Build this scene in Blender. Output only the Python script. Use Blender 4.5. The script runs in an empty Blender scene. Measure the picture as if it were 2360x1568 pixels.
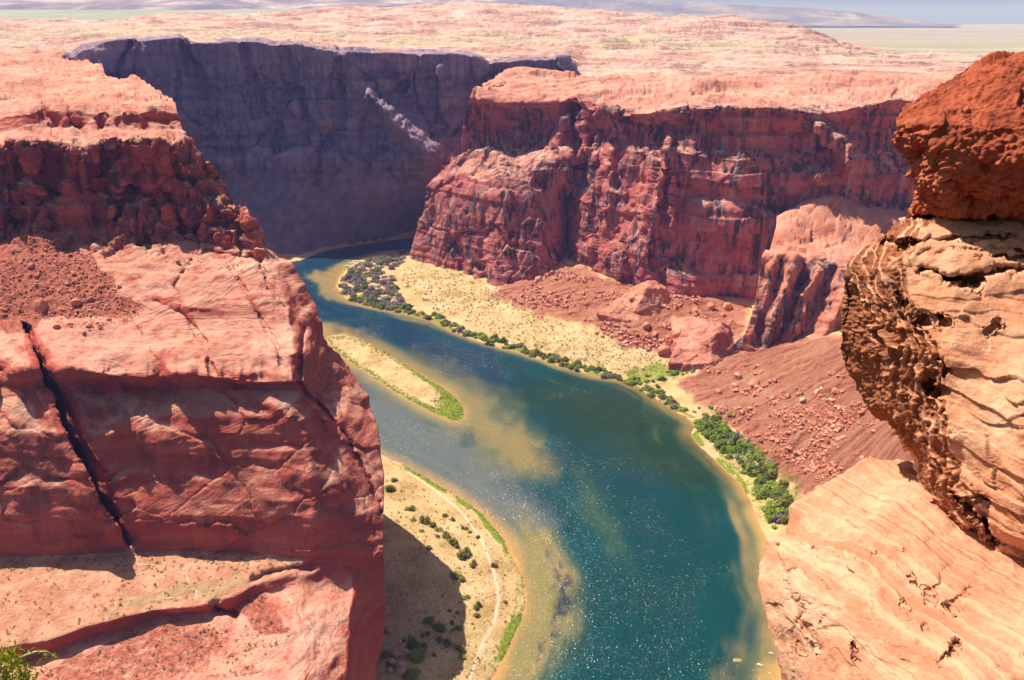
import bpy, math, random
import numpy as np
from mathutils import Vector, Matrix
S = bpy.context.scene
COL = S.collection
rng = np.random.default_rng(7)
random.seed(7)

# ------------------------------------------------------------------ camera model
F = 1853.0; CX = 1180.0; CY = 784.0; PITCH = math.radians(21.6); CAMZ = 300.0
cp, sp = math.cos(PITCH), math.sin(PITCH)

def ray(x, y):
    r = (np.asarray(x, float) - CX) / F; u = (CY - np.asarray(y, float)) / F
    return r, cp + u * sp, -sp + u * cp

def pos(x, y, Y):
    dx, dy, dz = ray(x, y); t = np.asarray(Y, float) / dy
    return np.stack([t * dx, t * dy, CAMZ + t * dz], -1)

def Yz(x, y, z):
    dx, dy, dz = ray(x, y)
    return (z - CAMZ) / dz * dy

def plan(x, y, z=0.0):
    dx, dy, dz = ray(x, y); t = (z - CAMZ) / dz
    return np.stack([t * dx, t * dy], -1)

def proj(p):
    X, Y, Z = p[..., 0], p[..., 1], p[..., 2] - CAMZ
    d = Y * cp - Z * sp; u = Y * sp + Z * cp
    return CX + F * X / d, CY - F * u / d

# ------------------------------------------------------------------ numpy noise
def _hash(ix, iy, iz, seed):
    h = (ix.astype(np.int64) * 374761393 + iy.astype(np.int64) * 668265263 + iz.astype(np.int64) * 2147483647 + seed * 974711) & 0xFFFFFFFF
    h = ((h ^ (h >> 13)) * 1274126177) & 0xFFFFFFFF
    h = ((h ^ (h >> 16)) * 2246822519) & 0xFFFFFFFF
    h = h ^ (h >> 15)
    return (h & 0xFFFFFF).astype(np.float32) / float(0xFFFFFF)

def vnoise(p, seed=0):
    i = np.floor(p); f = (p - i).astype(np.float32)
    f = f * f * f * (f * (f * 6 - 15) + 10)
    i = i.astype(np.int64); x, y, z = i[..., 0], i[..., 1], i[..., 2]
    fx, fy, fz = f[..., 0], f[..., 1], f[..., 2]
    def H(a, b, c): return _hash(x + a, y + b, z + c, seed)
    v00 = H(0,0,0) * (1-fx) + H(1,0,0) * fx; v10 = H(0,1,0) * (1-fx) + H(1,1,0) * fx
    v01 = H(0,0,1) * (1-fx) + H(1,0,1) * fx; v11 = H(0,1,1) * (1-fx) + H(1,1,1) * fx
    v0 = v00 * (1-fy) + v10 * fy; v1 = v01 * (1-fy) + v11 * fy
    return (v0 * (1-fz) + v1 * fz) * 2 - 1

def fbm(p, oc=4, seed=0, gain=.5):
    s = 0; a = 1.0; q = np.array(p, float); n = 0
    for k in range(oc):
        s = s + a * vnoise(q, seed + k * 17); n += a; a *= gain; q = q * 2.03 + 11.7
    return s / n * 1.6

def ridged(p, oc=4, seed=0):
    s = 0; a = 1.0; q = np.array(p, float); n = 0
    for k in range(oc):
        s = s + a * (1 - np.abs(vnoise(q, seed + k * 13)) * 2); n += a; a *= .5; q = q * 2.07 + 5.3
    return s / n

def worley(p, seed=0):
    i = np.floor(p).astype(np.int64); f1 = np.full(p.shape[:-1], 9.0); f2 = f1.copy(); cid = np.zeros(p.shape[:-1])
    for a in (-1, 0, 1):
        for b in (-1, 0, 1):
            for c in (-1, 0, 1):
                x, y, z = i[..., 0] + a, i[..., 1] + b, i[..., 2] + c
                qx = x + _hash(x, y, z, seed); qy = y + _hash(x, y, z, seed + 1); qz = z + _hash(x, y, z, seed + 2)
                d = np.sqrt((qx - p[..., 0])**2 + (qy - p[..., 1])**2 + (qz - p[..., 2])**2)
                m = d < f1
                f2 = np.where(m, f1, np.minimum(f2, d)); cid = np.where(m, _hash(x, y, z, seed + 5), cid); f1 = np.where(m, d, f1)
    return f1, f2, cid

def facets(p, seed=0):
    """fractured faces: every cell is a plane with its own tilt and set-back; also the distance to the joints"""
    i = np.floor(p).astype(np.int64); f1 = np.full(p.shape[:-1], 9.0); f2 = f1.copy(); out = np.zeros(p.shape[:-1])
    for a in (-1, 0, 1):
        for b in (-1, 0, 1):
            for c in (-1, 0, 1):
                x, y, z = i[..., 0] + a, i[..., 1] + b, i[..., 2] + c
                ox = p[..., 0] - x - _hash(x, y, z, seed); oy = p[..., 1] - y - _hash(x, y, z, seed + 1); oz = p[..., 2] - z - _hash(x, y, z, seed + 2)
                d = np.sqrt(ox * ox + oy * oy + oz * oz); m = d < f1
                v = (_hash(x, y, z, seed + 5) - .5) * 1.2 + ox * (_hash(x, y, z, seed + 6) - .5) * 1.6 + oy * (_hash(x, y, z, seed + 7) - .5) * 1.6 + oz * (_hash(x, y, z, seed + 8) - .5) * 1.2
                f2 = np.where(m, f1, np.minimum(f2, d)); out = np.where(m, v, out); f1 = np.where(m, d, f1)
    return out, f2 - f1

def beds(c, h, seed=0):
    """random set-back of each bed along the coordinate c, bed thickness h"""
    i = np.floor(c / h).astype(np.int64); o = np.zeros_like(i)
    return _hash(i, o, o, seed) - .5

def terrace(n, st, sharp=.8):
    k = np.floor(n / st); return st * (k + sstep(sharp, 1, n / st - k))

def sstep(a, b, x):
    t = np.clip((x - a) / (b - a), 0, 1); return t * t * (3 - 2 * t)

def smooth(a, sig, axis):
    if sig <= 0: return a
    r = int(3 * sig) + 1; k = np.exp(-.5 * (np.arange(-r, r + 1) / sig)**2); k /= k.sum()
    a = np.moveaxis(a, axis, 0); pad = np.concatenate([2 * a[:1] - a[r:0:-1], a, 2 * a[-1:] - a[-2:-r-2:-1]], 0)
    out = sum(k[j] * pad[j:j + a.shape[0]] for j in range(2 * r + 1))
    return np.moveaxis(out, 0, axis)

def seg_dist(px, py, line, closed=False):
    """distance to a polyline, arc length of the nearest point"""
    L = list(line) + ([line[0]] if closed else [])
    best = np.full(px.shape, 1e18); arc = np.zeros(px.shape); acc = 0.0
    for (x0, y0), (x1, y1) in zip(L[:-1], L[1:]):
        ex, ey = x1 - x0, y1 - y0; l2 = ex * ex + ey * ey + 1e-9
        t = np.clip(((px - x0) * ex + (py - y0) * ey) / l2, 0, 1)
        d = (px - x0 - t * ex)**2 + (py - y0 - t * ey)**2
        m = d < best; best = np.where(m, d, best); arc = np.where(m, acc + t * math.sqrt(l2), arc); acc += math.sqrt(l2)
    return np.sqrt(best), arc

def inside(px, py, poly):
    c = np.zeros(px.shape, bool); n = len(poly)
    for k in range(n):
        x0, y0 = poly[k]; x1, y1 = poly[(k + 1) % n]
        if y0 == y1: continue
        c ^= ((y0 > py) != (y1 > py)) & (px < (x1 - x0) * (py - y0) / (y1 - y0) + x0)
    return c

def pmask(px, py, poly, soft=8):
    q = np.stack([px / 26, py / 26, 0 * px], -1); a = min(soft, 14) * 1.3
    px = px + fbm(q, 4, 901) * a; py = py + fbm(q + 31, 4, 902) * a * .7
    d, _ = seg_dist(px, py, poly, True)
    return sstep(-soft, soft, np.where(inside(px, py, poly), d, -d))

# ------------------------------------------------------------------ mesh helpers
def grid_mesh(name, V, mat, attrs=None, kind=None, smooth_shade=True, parent=None):
    ny, nx = V.shape[:2]
    idx = np.arange(ny * nx).reshape(ny, nx)
    q = np.stack([idx[:-1, :-1], idx[:-1, 1:], idx[1:, 1:], idx[1:, :-1]], -1).reshape(-1, 4)
    return raw_mesh(name, V.reshape(-1, 3), q, mat, attrs, kind, smooth_shade, parent)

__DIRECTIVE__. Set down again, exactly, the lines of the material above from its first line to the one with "return (h &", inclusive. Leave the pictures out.

__RESPONSE TO THE EXERCISE__.
Build this scene in Blender. Output only the Python script. Use Blender 4.5. The script runs in an empty Blender scene. Measure the picture as if it were 2360x1568 pixels.
import bpy, math, random
import numpy as np
from mathutils import Vector, Matrix
S = bpy.context.scene
COL = S.collection
rng = np.random.default_rng(7)
random.seed(7)

# ------------------------------------------------------------------ camera model
F = 1853.0; CX = 1180.0; CY = 784.0; PITCH = math.radians(21.6); CAMZ = 300.0
cp, sp = math.cos(PITCH), math.sin(PITCH)

def ray(x, y):
    r = (np.asarray(x, float) - CX) / F; u = (CY - np.asarray(y, float)) / F
    return r, cp + u * sp, -sp + u * cp

def pos(x, y, Y):
    dx, dy, dz = ray(x, y); t = np.asarray(Y, float) / dy
    return np.stack([t * dx, t * dy, CAMZ + t * dz], -1)

def Yz(x, y, z):
    dx, dy, dz = ray(x, y)
    return (z - CAMZ) / dz * dy

def plan(x, y, z=0.0):
    dx, dy, dz = ray(x, y); t = (z - CAMZ) / dz
    return np.stack([t * dx, t * dy], -1)

def proj(p):
    X, Y, Z = p[..., 0], p[..., 1], p[..., 2] - CAMZ
    d = Y * cp - Z * sp; u = Y * sp + Z * cp
    return CX + F * X / d, CY - F * u / d

# ------------------------------------------------------------------ numpy noise
def _hash(ix, iy, iz, seed):
    h = (ix.astype(np.int64) * 374761393 + iy.astype(np.int64) * 668265263 + iz.astype(np.int64) * 2147483647 + seed * 974711) & 0xFFFFFFFF
    h = ((h ^ (h >> 13)) * 1274126177) & 0xFFFFFFFF
    h = ((h ^ (h >> 16)) * 2246822519) & 0xFFFFFFFF
    h = h ^ (h >> 15)
    return (h & 0xFFFFFF).astype(np.float32) / float(0xFFFFFF)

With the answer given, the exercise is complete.